Pour l'instant, nous souhaiterions connaître l'avis du Gouvernement.
M. le président. Quel est donc l'avis du Gouvernement ?
Mme Florence Parly, secrétaire d'Etat. Vous proposez, monsieur le sénateur, de traiter dans le budget de l'Etat les dégrèvements d'impôts locaux comme une dépense budgétaire. J'avoue que j'ai un peu de mal à saisir l'utilité de cet amendement, dans la mesure où les remboursements et dégrèvements d'impôts sont inscrits au budget de l'Etat comme dépenses budgétaires, figurent au chapitre 15-01 du budget des charges communes et sont intitulés « Dépenses en atténuation de recettes ».
Alors, de deux choses l'une : soit cet amendement est purement formel et vise seulement à modifier la présentation optique du tableau d'équilibre, auquel cas il n'y aurait pas une amélioration considérable de l'information du Parlement, puisque des éléments d'informations, assez abondants, me semble-t-il, figurent à la fois dans le « bleu » relatif aux charges communes, et, surtout, dans le fascicule « Voies et moyens », où ils sont détaillés impôt par impôt ; soit cet amendement tend à revenir sur le mode de traitement budgétaire des dépenses en atténuation de recettes, auquel cas il aurait un certain nombre d'effets pervers, notamment celui de réduire le droit d'amendement du Parlement, de telle sorte que le Sénat ne pourrait plus, par exemple, voter un amendement tel que celui qu'il vient d'adopter sur les modalités de dégrèvement de la taxe d'habitation.

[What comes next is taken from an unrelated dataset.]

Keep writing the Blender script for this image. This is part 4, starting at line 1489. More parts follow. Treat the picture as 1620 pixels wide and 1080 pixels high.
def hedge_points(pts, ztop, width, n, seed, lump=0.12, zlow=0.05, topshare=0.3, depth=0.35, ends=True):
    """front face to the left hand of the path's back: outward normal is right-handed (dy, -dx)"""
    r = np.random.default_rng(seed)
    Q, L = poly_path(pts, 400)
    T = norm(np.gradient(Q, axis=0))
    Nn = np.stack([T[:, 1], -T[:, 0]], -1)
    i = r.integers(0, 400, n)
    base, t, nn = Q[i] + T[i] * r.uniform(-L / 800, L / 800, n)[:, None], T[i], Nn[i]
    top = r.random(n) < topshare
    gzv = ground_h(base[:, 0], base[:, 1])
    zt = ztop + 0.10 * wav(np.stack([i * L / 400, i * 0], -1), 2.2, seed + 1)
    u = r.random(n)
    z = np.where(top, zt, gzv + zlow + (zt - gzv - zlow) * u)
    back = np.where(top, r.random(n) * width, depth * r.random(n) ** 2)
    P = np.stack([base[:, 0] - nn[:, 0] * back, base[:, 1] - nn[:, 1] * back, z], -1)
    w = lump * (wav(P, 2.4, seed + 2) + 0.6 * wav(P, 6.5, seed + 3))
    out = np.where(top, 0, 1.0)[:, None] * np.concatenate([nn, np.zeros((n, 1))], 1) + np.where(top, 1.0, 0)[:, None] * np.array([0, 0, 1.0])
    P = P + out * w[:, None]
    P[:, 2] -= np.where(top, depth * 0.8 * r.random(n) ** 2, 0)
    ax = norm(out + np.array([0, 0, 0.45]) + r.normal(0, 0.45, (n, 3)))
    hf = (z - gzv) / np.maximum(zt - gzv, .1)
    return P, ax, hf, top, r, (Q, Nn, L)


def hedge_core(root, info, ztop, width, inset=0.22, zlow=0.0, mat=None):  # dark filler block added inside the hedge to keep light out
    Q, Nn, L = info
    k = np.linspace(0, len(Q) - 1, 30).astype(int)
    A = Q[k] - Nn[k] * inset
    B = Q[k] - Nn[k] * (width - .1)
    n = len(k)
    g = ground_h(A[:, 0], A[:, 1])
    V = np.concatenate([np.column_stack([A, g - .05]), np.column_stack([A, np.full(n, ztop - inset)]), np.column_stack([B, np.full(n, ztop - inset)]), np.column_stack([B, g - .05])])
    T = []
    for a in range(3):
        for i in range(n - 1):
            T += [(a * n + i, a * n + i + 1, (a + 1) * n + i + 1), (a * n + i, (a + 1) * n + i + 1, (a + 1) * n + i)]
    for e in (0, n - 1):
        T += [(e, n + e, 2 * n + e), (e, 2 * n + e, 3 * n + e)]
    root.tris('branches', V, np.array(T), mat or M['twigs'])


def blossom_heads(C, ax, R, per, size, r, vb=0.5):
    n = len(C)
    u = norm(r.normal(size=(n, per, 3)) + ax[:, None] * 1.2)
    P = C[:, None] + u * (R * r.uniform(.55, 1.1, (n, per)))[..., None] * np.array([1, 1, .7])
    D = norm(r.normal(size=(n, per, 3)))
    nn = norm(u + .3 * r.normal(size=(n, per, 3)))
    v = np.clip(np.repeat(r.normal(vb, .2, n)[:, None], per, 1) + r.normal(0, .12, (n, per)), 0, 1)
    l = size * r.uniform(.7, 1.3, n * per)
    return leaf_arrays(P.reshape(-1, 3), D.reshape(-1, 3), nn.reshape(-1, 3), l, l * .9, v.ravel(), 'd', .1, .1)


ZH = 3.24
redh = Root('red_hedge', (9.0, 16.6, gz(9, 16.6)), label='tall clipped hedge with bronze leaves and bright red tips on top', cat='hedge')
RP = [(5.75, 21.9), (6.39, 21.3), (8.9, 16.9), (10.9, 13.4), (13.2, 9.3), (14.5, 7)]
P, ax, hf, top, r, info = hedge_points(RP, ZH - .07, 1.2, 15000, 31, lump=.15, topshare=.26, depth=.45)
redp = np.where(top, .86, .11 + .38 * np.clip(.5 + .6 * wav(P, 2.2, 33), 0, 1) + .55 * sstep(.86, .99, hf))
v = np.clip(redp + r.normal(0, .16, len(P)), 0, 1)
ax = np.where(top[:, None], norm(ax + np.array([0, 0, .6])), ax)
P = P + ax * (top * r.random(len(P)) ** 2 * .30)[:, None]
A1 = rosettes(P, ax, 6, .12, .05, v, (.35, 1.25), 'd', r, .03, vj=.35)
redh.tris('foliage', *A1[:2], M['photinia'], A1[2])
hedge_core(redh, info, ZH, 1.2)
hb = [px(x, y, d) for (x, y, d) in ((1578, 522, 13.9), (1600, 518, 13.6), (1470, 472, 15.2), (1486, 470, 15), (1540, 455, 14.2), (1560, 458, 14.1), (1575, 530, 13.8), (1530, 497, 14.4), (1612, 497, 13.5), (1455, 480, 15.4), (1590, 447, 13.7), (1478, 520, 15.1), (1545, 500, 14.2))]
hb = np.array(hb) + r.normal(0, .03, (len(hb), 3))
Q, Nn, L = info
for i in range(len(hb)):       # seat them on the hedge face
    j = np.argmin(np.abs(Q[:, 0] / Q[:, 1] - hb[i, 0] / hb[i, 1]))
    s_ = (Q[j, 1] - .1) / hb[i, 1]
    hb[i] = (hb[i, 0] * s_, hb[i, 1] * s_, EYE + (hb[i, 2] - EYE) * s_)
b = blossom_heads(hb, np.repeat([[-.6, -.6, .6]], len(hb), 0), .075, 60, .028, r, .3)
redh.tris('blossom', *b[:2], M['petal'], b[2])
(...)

Pour ces raisons, je vous demande de bien vouloir retirer cet amendement.
M. le président. Quel est maintenant l'avis de la commission ?
M. Philippe Marini, rapporteur général. Ces questions de méthodologie en matière de comptabilité budgétaire de l'Etat doivent faire l'objet d'un examen approfondi par le groupe de travail créé au sein de notre commission et présidé par Alain Lambert en vue de formuler des propositions relativement à la réforme de l'ordonnance portant loi organique de 1959, réforme tendant à assurer notamment plus de transparence et plus de permanence dans les méthodes.
Je suggère que la question qui a été posée fort opportunément soit renvoyée à ce groupe de travail, qui a d'ailleurs plus qu'entamé ses investigations. Si M. le président de la commission des finances le veut bien, ce sujet sera donc joint aux réflexions.
Dans l'immédiat, il me semble préférable que l'amendement soit retiré.
M. le président. Monsieur Fréville, votre amendement est-il maintenu ?
M. Yves Fréville. Madame le secrétaire d'Etat, bien entendu, je ne cherche pas à modifier le statut juridique des dégrèvements, qui sont assimilés à des prélèvements au regard de l'article 40. Toutefois, cette disposition n'a pas qu'un caractère juridique, elle a aussi un caractère économique.
Toutes les statistiques de votre ministère visant à établir le montant des recettes et celui des dépenses, tous les chiffres fournis pour les dossiers de presse, les annuaires statistiques, bref, tous les documents font état des recettes et des dépenses nettes des remboursements et dégrèvements. Cela permet de diminuer optiquement - mais en ce domaine, l'optique est essentielle - les recettes et les dépenses de l'Etat de quelque 90 milliards de francs. Ainsi, quand on considère le montant d'accroissement des recettes et des dépenses, on ne tient pas compte des dégrèvements.
Prenons l'exemple de l'article d'équilibre qui vient d'être adopté - l'article 10 - dans le cadre duquel nous avons voté 9,8 milliards de francs de dégrèvements de taxe d'habitation. Comment cela se traduit-il statistiquement ? Par une économie de 2,8 milliards de francs de dépenses.
Je suis tout à fait d'accord pour retirer mon amendement et pour que le groupe de travail de la commission des finances le prenne en considération, mais je dis simplement que, sur le plan statistique, face à l'opinion publique, on ne peut pas continuer à traiter des augmentations de dépenses comme des diminutions de dépenses.
M. Jacques Oudin. Il a raison !
M. le président. L'amendement n° 48 est retiré.